4.0 out of 5 stars The sound of new ground walked with the swagger, 10 Feb. 2011
Verified Purchase(What is this?)
Whilst much of the press has given this record a panning there are many good points and subtle references within the music to show it is not fully deserved.

Are You Ready? comes on like Rocky running out for training at the break of dawn. It is full of potential energy waiting to burst free, possibly the catalyst behind the promo clip. When the wah wah kicks in after 4 mins 20 seconds all the energy is released in a massive wig out. But there is more depth to the record than the opening bluster.

It is America's refrain of "Spend Spend Spend" that gives the game away with its echos of Bowie's Fame, the tune written with John Lennon and other crack session musicians of 70's Philadelphia. Here, it is another crack set that help Ashcroft do his gospel as he plays the pastor in this evangelist church that praises the high heavens.
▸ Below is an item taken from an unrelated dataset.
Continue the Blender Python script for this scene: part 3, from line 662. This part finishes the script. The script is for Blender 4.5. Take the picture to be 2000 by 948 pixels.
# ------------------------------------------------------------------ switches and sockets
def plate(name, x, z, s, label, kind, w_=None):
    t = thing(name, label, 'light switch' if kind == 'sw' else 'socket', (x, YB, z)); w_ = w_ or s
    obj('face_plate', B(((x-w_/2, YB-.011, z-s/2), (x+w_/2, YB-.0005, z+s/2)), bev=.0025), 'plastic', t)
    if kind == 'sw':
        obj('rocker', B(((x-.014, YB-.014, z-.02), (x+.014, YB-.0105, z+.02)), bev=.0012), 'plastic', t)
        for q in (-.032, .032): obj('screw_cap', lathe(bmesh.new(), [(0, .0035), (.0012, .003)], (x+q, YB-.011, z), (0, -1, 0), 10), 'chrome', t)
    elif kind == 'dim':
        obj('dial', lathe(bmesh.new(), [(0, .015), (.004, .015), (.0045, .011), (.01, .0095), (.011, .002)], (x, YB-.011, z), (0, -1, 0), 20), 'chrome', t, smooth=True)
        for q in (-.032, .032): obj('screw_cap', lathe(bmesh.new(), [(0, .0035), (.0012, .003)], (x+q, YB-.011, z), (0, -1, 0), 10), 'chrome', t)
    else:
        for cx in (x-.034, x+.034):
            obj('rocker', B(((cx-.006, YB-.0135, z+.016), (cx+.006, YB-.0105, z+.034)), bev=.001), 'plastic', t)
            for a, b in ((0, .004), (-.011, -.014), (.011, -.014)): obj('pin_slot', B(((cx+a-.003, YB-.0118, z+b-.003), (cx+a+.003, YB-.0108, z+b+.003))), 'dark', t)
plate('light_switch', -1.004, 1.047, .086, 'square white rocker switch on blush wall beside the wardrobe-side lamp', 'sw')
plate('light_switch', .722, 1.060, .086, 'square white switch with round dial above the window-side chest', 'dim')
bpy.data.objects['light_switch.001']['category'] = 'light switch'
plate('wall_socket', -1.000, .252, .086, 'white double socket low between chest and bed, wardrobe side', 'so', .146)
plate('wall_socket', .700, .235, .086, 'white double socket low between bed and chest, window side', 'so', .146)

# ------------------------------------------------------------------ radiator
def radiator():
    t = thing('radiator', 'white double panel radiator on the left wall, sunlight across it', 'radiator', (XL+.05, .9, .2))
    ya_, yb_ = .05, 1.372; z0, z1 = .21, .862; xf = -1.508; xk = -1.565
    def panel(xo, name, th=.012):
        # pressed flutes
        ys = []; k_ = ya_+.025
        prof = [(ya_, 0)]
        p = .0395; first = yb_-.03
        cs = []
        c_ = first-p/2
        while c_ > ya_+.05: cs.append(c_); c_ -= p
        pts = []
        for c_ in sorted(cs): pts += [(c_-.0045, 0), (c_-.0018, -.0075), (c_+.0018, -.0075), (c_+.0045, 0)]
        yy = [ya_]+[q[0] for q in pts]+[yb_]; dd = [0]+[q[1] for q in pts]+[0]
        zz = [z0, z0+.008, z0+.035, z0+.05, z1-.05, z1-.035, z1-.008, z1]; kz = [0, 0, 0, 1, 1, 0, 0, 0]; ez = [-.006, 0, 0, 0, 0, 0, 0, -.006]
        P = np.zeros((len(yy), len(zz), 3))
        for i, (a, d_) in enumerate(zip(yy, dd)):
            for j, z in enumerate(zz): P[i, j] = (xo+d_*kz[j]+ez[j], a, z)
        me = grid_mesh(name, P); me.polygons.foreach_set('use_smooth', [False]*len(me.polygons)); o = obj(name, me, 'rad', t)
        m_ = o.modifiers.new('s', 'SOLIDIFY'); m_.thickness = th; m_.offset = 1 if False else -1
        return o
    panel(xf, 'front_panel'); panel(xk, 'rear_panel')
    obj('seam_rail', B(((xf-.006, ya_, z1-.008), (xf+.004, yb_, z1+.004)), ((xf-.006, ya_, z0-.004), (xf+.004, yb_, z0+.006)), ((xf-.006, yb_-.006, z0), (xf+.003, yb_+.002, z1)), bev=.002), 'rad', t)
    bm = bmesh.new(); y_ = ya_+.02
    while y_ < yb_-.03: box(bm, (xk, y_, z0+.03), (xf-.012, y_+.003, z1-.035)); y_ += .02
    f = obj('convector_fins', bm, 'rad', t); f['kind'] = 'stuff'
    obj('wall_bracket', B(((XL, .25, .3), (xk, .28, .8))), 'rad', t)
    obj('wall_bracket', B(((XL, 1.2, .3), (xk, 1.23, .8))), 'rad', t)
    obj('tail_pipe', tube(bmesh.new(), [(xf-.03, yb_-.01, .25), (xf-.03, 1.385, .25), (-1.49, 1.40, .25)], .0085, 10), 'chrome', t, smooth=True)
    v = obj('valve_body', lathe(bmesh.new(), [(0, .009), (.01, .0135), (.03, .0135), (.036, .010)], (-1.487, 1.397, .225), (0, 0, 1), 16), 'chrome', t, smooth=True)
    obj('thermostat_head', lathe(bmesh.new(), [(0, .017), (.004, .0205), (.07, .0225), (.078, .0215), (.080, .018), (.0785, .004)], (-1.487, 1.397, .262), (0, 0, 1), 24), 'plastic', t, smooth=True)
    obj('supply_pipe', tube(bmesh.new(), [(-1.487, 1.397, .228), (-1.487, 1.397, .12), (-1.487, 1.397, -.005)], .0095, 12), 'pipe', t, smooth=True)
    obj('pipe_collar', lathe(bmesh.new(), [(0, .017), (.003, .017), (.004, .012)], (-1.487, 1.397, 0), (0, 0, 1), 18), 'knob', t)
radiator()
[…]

The calls of self indulgence are misplaced. Why would someone as singular in his vision as Ashcroft go at this record half cocked? It would make no sense.
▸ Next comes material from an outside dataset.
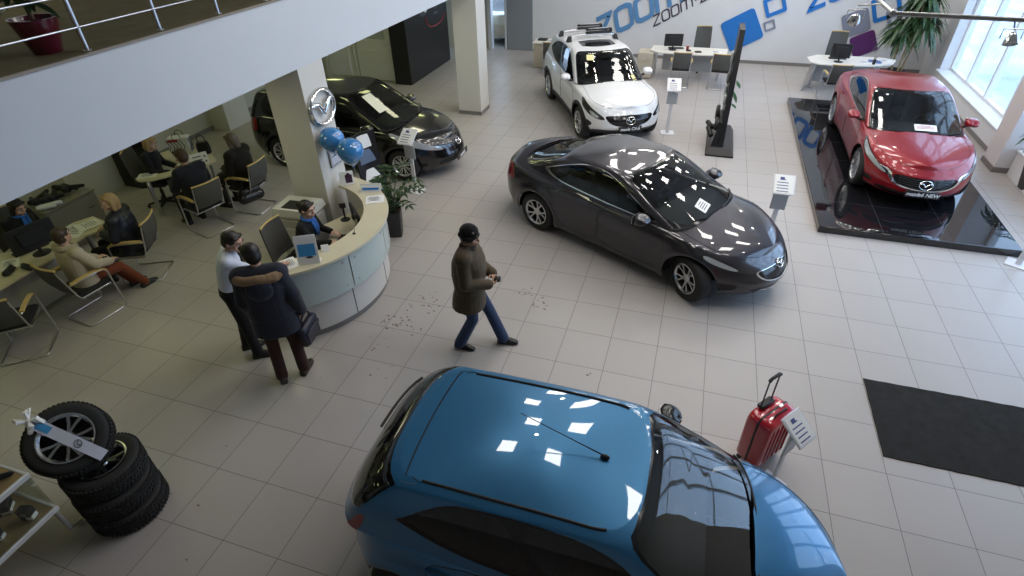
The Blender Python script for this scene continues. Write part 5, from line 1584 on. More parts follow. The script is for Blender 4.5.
visitor_chair('visitor chair under the man in the dark hooded jacket',(-7.62,-.32,0),math.radians(75),CH)
visitor_chair('visitor chair under the woman in the fur coat',(-7.38,.52,0),math.radians(92),CH)
# near office desk
d = desk_mesh('office_desk','cream office desk carrying a black monitor, the nearer of the two under the mezzanine',(0,0,0),0,
    [(-9.3,-3.6),(-8.15,-3.6),(-7.98,-3.3),(-8.02,-2.5),(-8.10,-2.0),(-8.02,-1.8),(-8.12,-1.60),(-8.5,-1.52),(-8.62,-1.75),(-8.60,-2.2),(-8.68,-2.6),(-9.0,-2.78),(-9.3,-2.95)], DESK, [(-8.2,-3.4),(-8.15,-2.2),(-8.55,-1.7),(-9.15,-3.4)], [((-8.14,-2.9,.40),(.02,.9,.55))], legmat=GREYP)
monitor('black monitor on the near office desk facing the woman in the blue scarf',(-8.26,-2.52,.741),math.radians(76),.56,.34)
keyboard('black keyboard in front of the monitor on the near office desk',(-8.50,-2.50,.741),math.radians(76))
paper('fan of white papers at the end of the near office desk',(-8.36,-1.95,.741),.4,.34,.42)
paper('white sheet lying left of the near desk monitor',(-8.42,-2.85,.741),.9)
paper('second sheet overlapping the fan of papers on the near desk',(-8.30,-1.76,.749),-.3,.28,.30)
for k,(x,y,l) in enumerate(((-8.22,-3.0,'black phone handset on the near office desk'),(-8.06,-2.86,'dark pouch at the near desk edge behind the beige jacket'))):
    b = MB(); b.box((0,0,.025),(.10,.20,.05),.02); b.box((.0,.0,.055),(.05,.2,.03),.012); o = build('phone' if k == 0 else 'pouch', b, PLB, smooth=50); o.location = (x,y,.741); o.rotation_euler = (0,0,.5+k); tag(o,l,'phone' if k == 0 else 'pouch')
visitor_chair('visitor chair holding the young person in the beige jacket',(-7.52,-2.66,0),math.radians(-6),CH)
visitor_chair('visitor chair of the blond woman in black',(-7.60,-1.72,0),math.radians(116),CH)
visitor_chair('empty visitor chair cut off by the frame edge, nearest the tyres',(-7.72,-3.50,0),math.radians(40),CH)
office_chair('dark office chair behind the near desk under the woman in the blue scarf',(-9.02,-2.20,0),math.radians(-80),'office swivel chairs')
office_chair('dark office chair behind the far desk under the blond woman',(-9.06,.16,0),math.radians(-66),'office swivel chairs')
# cooler, cabinet, coat
t = thing('display_cooler','dark blue display cooler against the office wall','cooler',(-10.28,.80,0))
b = MB(); b.box((0,0,.86),(.42,.50,1.70),.02); b.box((0,0,.02),(.38,.46,.04)); build('cabinet_body', b, mat('cooler black',(.012,.013,.018),.4), t)
b = MB(); b.box((.212,0,1.50),(.012,.46,.36),.004); build('header', b, mat('cooler navy',(.015,.035,.09),.4), t)
b = MB(); b.box((.222,.0,1.28),(.012,.30,.06),.004); build('white_plate', b, PAPER, t)
b = MB(); b.box((.212,0,.72),(.012,.44,1.02),.004); build('glass_door', b, SCRB, t)
b = MB(); b.tube([(.23,-.2,.5),(.25,-.2,.52),(.25,-.2,.92),(.23,-.2,.94)],.01,6); build('handle', b, M_alu, t)
t = thing('low_cabinet','low olive grey cabinet by the office wall','cabinet',(-9.60,-1.22,0))
b = MB(); b.box((0,0,.36),(.55,.85,.70),.008); b.box((0,0,.73),(.58,.88,.03),.006); build('cabinet_body', b, mat('olive laminate',(.20,.19,.15),.5), t)
b = MB(); b.box((.279,0,.37),(.012,.80,.64),.003); build('door', b, mat('olive laminate',(.20,.19,.15),.5), t)
b = MB(); b.tube([(.287,.22,.50),(.305,.22,.50),(.305,.30,.50),(.287,.30,.50)],.008,6); build('handle', b, PLB, t)
c = MB(); rc = random.Random(5)
for i in range(16): x_, y_, a_ = rc.uniform(-.16,.14), rc.uniform(-.30,.30), rc.uniform(0,3.1); c.capsule((x_-.12*math.cos(a_),y_-.12*math.sin(a_),.045+rc.uniform(0,.05)),(x_+.12*math.cos(a_),y_+.12*math.sin(a_),.045+rc.uniform(0,.05)),.045,.03)
o = link('folded_coat', remesh(c,.014,3,'c'), C_BLK, None, (-9.62,-1.18,.755)); tag(o,'dark coat heaped on the low cabinet','coat')
c = MB(); c.capsule((-.05,-.12,.03),(.12,.12,.03),.035,.035); c.capsule((.0,-.15,.03),(.15,.0,.03),.03,.03)
o = link('white_cloth', remesh(c,.010,2,'c'), mat('white cloth',(.6,.62,.66),.8), None, (-9.45,-1.48,.752)); tag(o,'white cloth lying on the low cabinet beside the dark coat','cloth')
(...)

There is familiar territory, such as when Ashcroft sings with sugary emotion over a string laden backdrop. Only the guitar kicking in stops the sick bucket being filled. It's nice, if you like that sort of thing, and you'll hear it on She Brings Me The Music.
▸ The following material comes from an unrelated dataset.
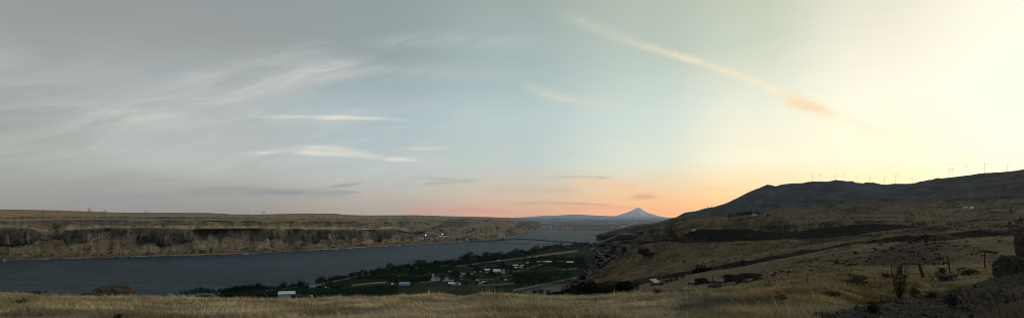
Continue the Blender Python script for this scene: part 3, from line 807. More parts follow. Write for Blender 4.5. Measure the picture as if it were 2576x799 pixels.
TRACKS = [([(890, 716), (930, 711), (968, 709)], 2.6, (.2, .17, .12)), ([(1150, 668), (1215, 660), (1260, 654), (1290, 650), (1340, 646), (1400, 636), (1450, 629)], 1.9, (.2, .17, .12)),
          ([(1330, 645), (1395, 637), (1440, 632)], 3.0, (.19, .16, .115)), ([(1290, 683), (1330, 673), (1372, 661)], 1.5, (.2, .17, .13)), ([(1415, 680), (1450, 673)], 1.0, (.16, .14, .1)),
          ([(1060, 708), (1090, 706)], 1.6, (.2, .17, .12)), ([(1205, 716), (1260, 714), (1290, 711)], 1.6, (.2, .18, .12)), ([(1288, 690), (1240, 700), (1200, 703)], 1.0, (.17, .17, .1)),
          ([(1370, 670), (1420, 676)], .9, (.14, .13, .09)), ([(1000, 692), (1060, 694)], 1.2, (.15, .15, .09)),
          ([(1295, 728), (1350, 717), (1410, 706), (1455, 696), (1485, 684)], 2.4, (.21, .19, .17)), ([(1488, 672), (1505, 660), (1512, 650), (1508, 640)], 1.8, (.22, .19, .15)), ([(1487, 626), (1500, 621), (1525, 620)], 1.6, (.26, .23, .19)), ([(850, 740), (920, 728), (1000, 724)], 1.2, (.12, .11, .08)),
          ([(785, 720), (800, 716), (826, 722)], 2.4, (.32, .29, .24)), ([(1110, 668), (1130, 664), (1150, 659)], 1.3, (.26, .24, .2))]


def paint_valley(px, py, X, Y, Z, T, v, w, ids):
    # fields in blocks turned to the river
    u = (X * .93 + Y * .36); q = (-X * .36 + Y * .93)
    cu = np.floor(u / 130 + .3 * np.floor(q / 90)); cq = np.floor(q / 90)
    hsh = np.abs(np.sin(cu * 12.9898 + cq * 78.233) * 43758.5453) % 1.0
    G1 = np.array((.010, .018, .009)); G2 = np.array((.018, .027, .011)); G3 = np.array((.032, .034, .017))
    c = np.where((hsh < .55)[..., None], G1, np.where((hsh < .88)[..., None], G2, G3))
    rowp = .5 + .5 * np.sin(q / 6.0 * 2 * math.pi * .5)
    c = c * (.75 + .5 * rowp[..., None]) * (1 + .4 * v[..., None])
    T = np.where((ids > 1.0)[..., None], c, np.array((.2, .18, .14)))
    gv = (sstep(1290, 1340, px) * sstep(0, 12, py - np.interp(px, [1290, 1350, 1410, 1455, 1485], [728, 717, 706, 697, 686])))[..., None]
    T = T * (1 - gv) + np.array((.115, .10, .086)) * (1 + .4 * v[..., None]) * gv
    for pts, wd, colr in TRACKS:
        f = np.exp(-(seg_d(px, py, pts) / wd) ** 2)[..., None]
        T = T * (1 - f) + np.array(colr) * f
    return T


sheet('valley_floor', xs, rows, [dict(n=2, c=TAN, amp=0), dict(n=6, c=TAN, amp=0), dict(n=70, c=TAN, amp=0), dict(n=40, c=TAN, amp=0)], paint_valley, 83, material='field', label='green orchard flats and dirt tracks beside the river')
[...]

But the new ground is walked with the swagger expected from the man. It is the same swagger that will put people off buying this record as the expectation of his head disappearing up his behind is in the air. This can quickly be dispelled though. Richard Ashcroft is an emotional singer, he feels what he is singing and playing, its this passion that shines through all his work. Even the overlong Human Conditions, his second solo record, was an honest and genuine effort and here this is exactly the sound he wants.

About three quarters of the way through the album starts to reflect some of the more meandering moments of The Verve's catalogue with jams and grooves but this time with beat poet vocals. Album closer Let My Soul Rest is more like Ashcroft's previous work and that may be explained by the production of Chris Potter, who has worked extensively with Ashcroft in the past. These later songs relax the mood as the record fades out.

RPA and the United Nations of Sound cover a lot of ground in these 14 tracks and it keeps the interest of the listener. In all areas the quality is high, the pace of the record is spot on and and it should be lauded as a great step by Ashcroft, but I fear this record may not be listened to with an open mind, or open ears.